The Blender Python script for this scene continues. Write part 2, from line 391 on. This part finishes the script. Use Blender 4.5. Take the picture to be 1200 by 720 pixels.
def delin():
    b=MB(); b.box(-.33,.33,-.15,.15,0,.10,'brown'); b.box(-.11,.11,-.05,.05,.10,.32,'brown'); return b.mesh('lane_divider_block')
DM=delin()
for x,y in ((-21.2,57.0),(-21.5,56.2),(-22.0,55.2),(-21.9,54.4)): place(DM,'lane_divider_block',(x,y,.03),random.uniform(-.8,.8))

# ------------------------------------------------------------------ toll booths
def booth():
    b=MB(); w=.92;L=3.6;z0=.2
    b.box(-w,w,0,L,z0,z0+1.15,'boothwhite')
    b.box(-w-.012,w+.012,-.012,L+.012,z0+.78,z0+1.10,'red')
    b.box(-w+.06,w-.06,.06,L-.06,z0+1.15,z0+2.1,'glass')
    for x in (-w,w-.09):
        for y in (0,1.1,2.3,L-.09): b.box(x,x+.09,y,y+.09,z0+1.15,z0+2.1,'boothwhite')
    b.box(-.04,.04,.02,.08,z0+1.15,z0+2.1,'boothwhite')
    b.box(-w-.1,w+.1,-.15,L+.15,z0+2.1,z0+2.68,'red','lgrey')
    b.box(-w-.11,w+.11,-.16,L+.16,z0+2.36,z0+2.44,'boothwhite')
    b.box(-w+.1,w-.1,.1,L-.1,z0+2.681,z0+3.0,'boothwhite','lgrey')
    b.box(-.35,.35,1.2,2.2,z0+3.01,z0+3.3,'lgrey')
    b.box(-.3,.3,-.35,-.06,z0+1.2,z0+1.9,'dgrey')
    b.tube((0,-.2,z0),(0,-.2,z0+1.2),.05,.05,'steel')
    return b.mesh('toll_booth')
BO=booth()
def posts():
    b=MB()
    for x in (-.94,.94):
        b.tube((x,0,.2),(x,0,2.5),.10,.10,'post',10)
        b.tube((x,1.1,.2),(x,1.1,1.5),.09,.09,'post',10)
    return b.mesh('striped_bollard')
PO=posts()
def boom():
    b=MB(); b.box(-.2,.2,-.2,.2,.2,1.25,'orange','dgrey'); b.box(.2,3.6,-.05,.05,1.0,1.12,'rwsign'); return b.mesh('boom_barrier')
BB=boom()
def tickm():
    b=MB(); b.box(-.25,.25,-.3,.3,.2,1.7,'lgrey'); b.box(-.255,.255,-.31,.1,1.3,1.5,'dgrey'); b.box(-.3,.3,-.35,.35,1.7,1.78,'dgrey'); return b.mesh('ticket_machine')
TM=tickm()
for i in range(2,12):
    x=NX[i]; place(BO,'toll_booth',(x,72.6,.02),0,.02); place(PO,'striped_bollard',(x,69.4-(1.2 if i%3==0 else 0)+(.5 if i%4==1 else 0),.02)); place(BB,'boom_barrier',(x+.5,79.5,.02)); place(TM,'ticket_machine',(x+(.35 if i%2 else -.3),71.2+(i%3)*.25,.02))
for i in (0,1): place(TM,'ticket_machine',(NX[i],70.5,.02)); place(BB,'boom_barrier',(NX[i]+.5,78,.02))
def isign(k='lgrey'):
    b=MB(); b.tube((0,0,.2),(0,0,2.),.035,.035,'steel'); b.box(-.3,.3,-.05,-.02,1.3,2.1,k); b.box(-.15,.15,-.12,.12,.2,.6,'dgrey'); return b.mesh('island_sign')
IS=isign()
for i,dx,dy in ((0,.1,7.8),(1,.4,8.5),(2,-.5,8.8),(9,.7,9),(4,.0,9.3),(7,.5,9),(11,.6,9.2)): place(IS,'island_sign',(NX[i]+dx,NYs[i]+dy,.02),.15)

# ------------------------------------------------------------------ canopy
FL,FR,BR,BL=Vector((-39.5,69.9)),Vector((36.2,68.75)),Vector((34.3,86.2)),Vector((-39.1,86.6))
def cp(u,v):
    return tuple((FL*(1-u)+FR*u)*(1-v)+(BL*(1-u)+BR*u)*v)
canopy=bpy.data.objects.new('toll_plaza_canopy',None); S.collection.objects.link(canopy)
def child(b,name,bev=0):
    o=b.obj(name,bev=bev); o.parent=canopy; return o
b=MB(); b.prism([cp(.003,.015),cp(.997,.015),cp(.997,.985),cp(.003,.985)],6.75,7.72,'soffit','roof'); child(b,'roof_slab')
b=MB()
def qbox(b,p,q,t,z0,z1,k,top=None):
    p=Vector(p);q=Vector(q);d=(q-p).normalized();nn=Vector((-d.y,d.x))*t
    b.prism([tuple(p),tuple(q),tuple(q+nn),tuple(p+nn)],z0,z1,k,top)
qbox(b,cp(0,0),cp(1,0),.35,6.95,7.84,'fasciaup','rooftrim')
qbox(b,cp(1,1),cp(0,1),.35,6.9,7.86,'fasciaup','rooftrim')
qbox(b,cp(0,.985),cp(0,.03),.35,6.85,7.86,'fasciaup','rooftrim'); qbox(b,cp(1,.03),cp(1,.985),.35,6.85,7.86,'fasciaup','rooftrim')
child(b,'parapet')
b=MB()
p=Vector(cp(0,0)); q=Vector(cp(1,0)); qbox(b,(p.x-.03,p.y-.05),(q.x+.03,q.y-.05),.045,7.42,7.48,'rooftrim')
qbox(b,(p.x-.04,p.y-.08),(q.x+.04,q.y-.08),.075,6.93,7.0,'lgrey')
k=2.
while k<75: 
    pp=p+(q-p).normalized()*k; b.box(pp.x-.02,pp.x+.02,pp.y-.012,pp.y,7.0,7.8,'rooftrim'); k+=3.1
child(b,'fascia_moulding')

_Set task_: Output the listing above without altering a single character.

_Final result_:
The Blender Python script for this scene continues. Write part 2, from line 391 on. This part finishes the script. Use Blender 4.5. Take the picture to be 1200 by 720 pixels.
def delin():
    b=MB(); b.box(-.33,.33,-.15,.15,0,.10,'brown'); b.box(-.11,.11,-.05,.05,.10,.32,'brown'); return b.mesh('lane_divider_block')
DM=delin()
for x,y in ((-21.2,57.0),(-21.5,56.2),(-22.0,55.2),(-21.9,54.4)): place(DM,'lane_divider_block',(x,y,.03),random.uniform(-.8,.8))

# ------------------------------------------------------------------ toll booths
def booth():
    b=MB(); w=.92;L=3.6;z0=.2
    b.box(-w,w,0,L,z0,z0+1.15,'boothwhite')
    b.box(-w-.012,w+.012,-.012,L+.012,z0+.78,z0+1.10,'red')
    b.box(-w+.06,w-.06,.06,L-.06,z0+1.15,z0+2.1,'glass')
    for x in (-w,w-.09):
        for y in (0,1.1,2.3,L-.09): b.box(x,x+.09,y,y+.09,z0+1.15,z0+2.1,'boothwhite')
    b.box(-.04,.04,.02,.08,z0+1.15,z0+2.1,'boothwhite')
    b.box(-w-.1,w+.1,-.15,L+.15,z0+2.1,z0+2.68,'red','lgrey')
    b.box(-w-.11,w+.11,-.16,L+.16,z0+2.36,z0+2.44,'boothwhite')
    b.box(-w+.1,w-.1,.1,L-.1,z0+2.681,z0+3.0,'boothwhite','lgrey')
    b.box(-.35,.35,1.2,2.2,z0+3.01,z0+3.3,'lgrey')
    b.box(-.3,.3,-.35,-.06,z0+1.2,z0+1.9,'dgrey')
    b.tube((0,-.2,z0),(0,-.2,z0+1.2),.05,.05,'steel')
    return b.mesh('toll_booth')
BO=booth()
def posts():
    b=MB()
    for x in (-.94,.94):
        b.tube((x,0,.2),(x,0,2.5),.10,.10,'post',10)
        b.tube((x,1.1,.2),(x,1.1,1.5),.09,.09,'post',10)
    return b.mesh('striped_bollard')
PO=posts()
def boom():
    b=MB(); b.box(-.2,.2,-.2,.2,.2,1.25,'orange','dgrey'); b.box(.2,3.6,-.05,.05,1.0,1.12,'rwsign'); return b.mesh('boom_barrier')
BB=boom()
def tickm():
    b=MB(); b.box(-.25,.25,-.3,.3,.2,1.7,'lgrey'); b.box(-.255,.255,-.31,.1,1.3,1.5,'dgrey'); b.box(-.3,.3,-.35,.35,1.7,1.78,'dgrey'); return b.mesh('ticket_machine')
TM=tickm()
for i in range(2,12):
    x=NX[i]; place(BO,'toll_booth',(x,72.6,.02),0,.02); place(PO,'striped_bollard',(x,69.4-(1.2 if i%3==0 else 0)+(.5 if i%4==1 else 0),.02)); place(BB,'boom_barrier',(x+.5,79.5,.02)); place(TM,'ticket_machine',(x+(.35 if i%2 else -.3),71.2+(i%3)*.25,.02))
for i in (0,1): place(TM,'ticket_machine',(NX[i],70.5,.02)); place(BB,'boom_barrier',(NX[i]+.5,78,.02))
def isign(k='lgrey'):
    b=MB(); b.tube((0,0,.2),(0,0,2.),.035,.035,'steel'); b.box(-.3,.3,-.05,-.02,1.3,2.1,k); b.box(-.15,.15,-.12,.12,.2,.6,'dgrey'); return b.mesh('island_sign')
IS=isign()
for i,dx,dy in ((0,.1,7.8),(1,.4,8.5),(2,-.5,8.8),(9,.7,9),(4,.0,9.3),(7,.5,9),(11,.6,9.2)): place(IS,'island_sign',(NX[i]+dx,NYs[i]+dy,.02),.15)

# ------------------------------------------------------------------ canopy
FL,FR,BR,BL=Vector((-39.5,69.9)),Vector((36.2,68.75)),Vector((34.3,86.2)),Vector((-39.1,86.6))
def cp(u,v):
    return tuple((FL*(1-u)+FR*u)*(1-v)+(BL*(1-u)+BR*u)*v)
canopy=bpy.data.objects.new('toll_plaza_canopy',None); S.collection.objects.link(canopy)
def child(b,name,bev=0):
    o=b.obj(name,bev=bev); o.parent=canopy; return o
b=MB(); b.prism([cp(.003,.015),cp(.997,.015),cp(.997,.985),cp(.003,.985)],6.75,7.72,'soffit','roof'); child(b,'roof_slab')
b=MB()
def qbox(b,p,q,t,z0,z1,k,top=None):
    p=Vector(p);q=Vector(q);d=(q-p).normalized();nn=Vector((-d.y,d.x))*t
    b.prism([tuple(p),tuple(q),tuple(q+nn),tuple(p+nn)],z0,z1,k,top)
qbox(b,cp(0,0),cp(1,0),.35,6.95,7.84,'fasciaup','rooftrim')
qbox(b,cp(1,1),cp(0,1),.35,6.9,7.86,'fasciaup','rooftrim')
qbox(b,cp(0,.985),cp(0,.03),.35,6.85,7.86,'fasciaup','rooftrim'); qbox(b,cp(1,.03),cp(1,.985),.35,6.85,7.86,'fasciaup','rooftrim')
child(b,'parapet')
b=MB()
p=Vector(cp(0,0)); q=Vector(cp(1,0)); qbox(b,(p.x-.03,p.y-.05),(q.x+.03,q.y-.05),.045,7.42,7.48,'rooftrim')
qbox(b,(p.x-.04,p.y-.08),(q.x+.04,q.y-.08),.075,6.93,7.0,'lgrey')
k=2.
while k<75: 
    pp=p+(q-p).normalized()*k; b.box(pp.x-.02,pp.x+.02,pp.y-.012,pp.y,7.0,7.8,'rooftrim'); k+=3.1
child(b,'fascia_moulding')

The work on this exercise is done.